Making it easier for SMEs to do business internationally

Boards and business owners are focussed on doing what they do best – running the business and making money for the benefit of their stakeholders. They need to remain innovative, competitive and not burdened by unnecessary red-tape. For any SME doing business internationally, fully complying with the complex transfer pricing rules for tax purposes has always been a costly exercise, or, simply ignored and placed in the too-hard basket.

Finally, the ATO has released its ‘simplified transfer pricing (TP) record keeping’ approach for SMEs which should reduce much of the red-tape for Australian businesses expanding offshore, or foreign businesses coming into Australia.

Here’s the key things you should know about the ATO’s new approach:

1. Transfer pricing is a tax fiction

Businesses with offshore related parties are required by law to transact for tax purposes at ‘arm’s length’ to ensure there is no profit shifting between different tax jurisdictions in order to minimise your global tax.

Of course, related parties in the SME market typically do not transact in this way, as they do business in the most beneficial and convenient way for the group rather than as stand-alone entities. As such, the TP rules are a tax fiction created to determine a commercial tax profit, rather than reflect the real way in which a group may commercially or practically organise itself, irrespective of tax motives.

2. International tax is not international

The rules apply irrespective of a profit shifting or tax avoidance motive and the ATO can substitute a ‘arm’s length’ conditions to arrive at an adjusted tax profit, possibly resulting in more tax – or even double tax if the foreign country does not make a similar corresponding adjustment. Often international tax is not ‘fair and equal’ and each country is competing for its own slice of the cake.

3. Let them eat cake

To protect against a tax adjustment and severe penalties by the ATO, the law specifies that related parties should maintain a ‘TP documentation file’ to demonstrate international related party dealings are at ‘arm’s length’. This would include documenting details of the business environment and the transaction, pricing the related party transactions and then benchmarking (economic analysis) the outcome with comparable transactions between unrelated / independent parties. This can be a complicated and costly exercise for SMEs.

The good news

Entities who qualify for the ‘safe harbour’ options below can elect to apply the simplified record keeping approach and are assured by the ATO that they will not devote any active compliance action to review your transfer pricing documentation file for the 2014, 2015 and 2016 income years.

The not so good news

The not so good news is that several exclusions apply, depending on the option chosen. Generally, these exclusions apply where:

  • there has been three consecutive years of losses related to party licensing, royalty or Research and Development arrangements,
  • there has been a restructure or a strategic activity involved which adds significant value to Australia (including a sales, marketing and relationship management function).
  • Interestingly, outbound loans are not covered at all.
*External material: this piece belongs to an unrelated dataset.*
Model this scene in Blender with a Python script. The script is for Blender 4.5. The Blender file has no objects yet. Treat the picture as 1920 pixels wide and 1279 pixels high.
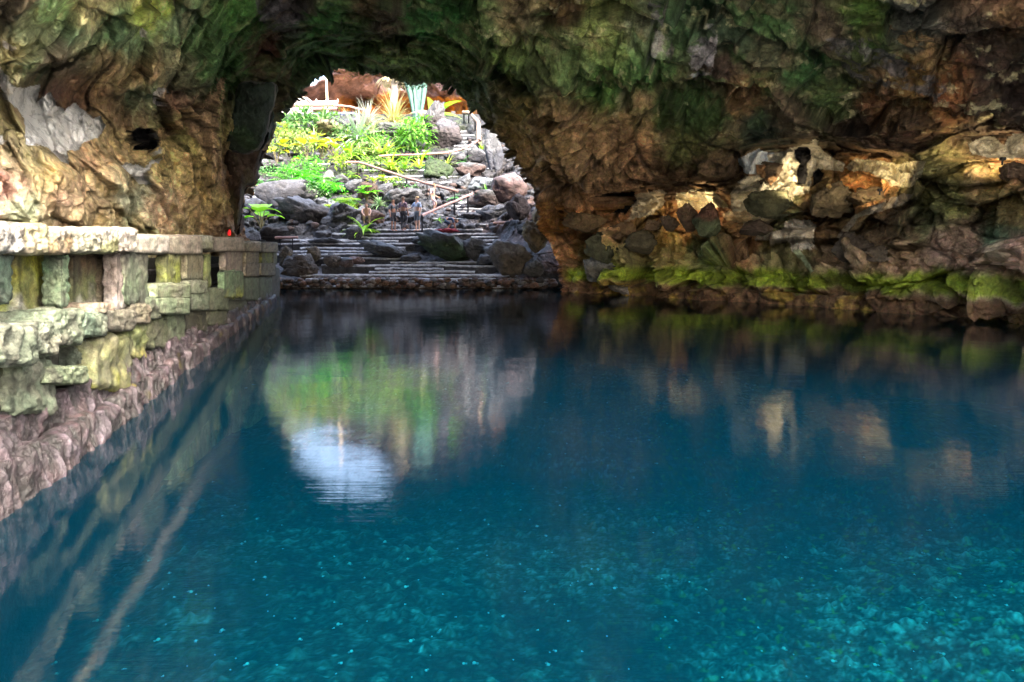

    Taxpayers who do not qualify (even if they are ‘small’) must maintain a full transfer pricing file.

    The fine print – it’s not the law!

    Reading the fine print on the qualification criteria and the exclusions is necessary to ensure you don’t get into hot water. Importantly, the options do not exempt taxpayers from ensuring that their related party transactions are at arm’s length, as required by law. They merely reduce the need for a detailed transfer pricing analysis.

    As such, taxpayers should still document their related party transaction by way of legal agreements and have a sound basis for determining the prices in order to make an assessment as to whether the transactions are at arm’s length. This should be undertaken before a transaction is entered into. The general tax record keeping rule still apply.

    It’s just good business

    Good financial management dictates that much of the information for TP purposes should already be maintained on-hand. As part of their standard business practices, managers will have documented the business environment and have industry and competitor analysis / benchmarking.

    It’s just good business to collate and document such information if you want your business to grow and be successful in a competitive environment.